If I’m being overly negative about a record I quite like it’s to prove a point: the problem with Stay Positive is that all the great songs subtly exhibit a kind of fin-de-siècle exhaustion, while the obvious attempts to break out of the old ways fall flat. Finn sounds just a bit tired of writing lines like “Excuses and half truths and fortified wine” or “Magazines and Daddy issues / I know you’re pretty pissed / but I hope you still let me kiss you,” lines that stand heads above Finn’s contemporaries yet are just a tad overcooked. Perhaps it’s coming to prominence after having dropped their classic albums, but the band seems bored with where they’ve been yet has few decent inklings on where to go now (the harpsichord…oh god). Everything the band is doing is at an end, either because the band is ready to move on, or we are.

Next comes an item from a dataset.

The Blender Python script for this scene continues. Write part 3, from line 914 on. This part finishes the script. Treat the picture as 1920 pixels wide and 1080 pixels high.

There is, however, a spark amongst the ashes. The opening phrase of Stay Positive is Tad Kubler’s homage to hardcore. The band has always been, to borrow a phrase, somewhere between “Born to Run” and “Born to Lose,” but the lead-off track leans more heavily on their punk and hardcore influences than anything the boys have done. Ditto the title track, which sports now rare, just-talking verses and explodes from a palm-mute into the genuinely celebratory mantra, “We gotta stay positive.” It’s here—where the band indulges their Hüsker Dü influence—that the brightest hope shines. Unlike chambery harpsichord or new wave synths, palm muting and furious eighth note riffs accord well with the band’s hard-rock-with-a-punk-attitude tip. And though neither of these tracks is as winning as “Sequestered in Memphis,” they exhibit an understated, new-day excitement and mark a surprising potential: four albums in, the Hold Steady may finally be on the verge of something truly great.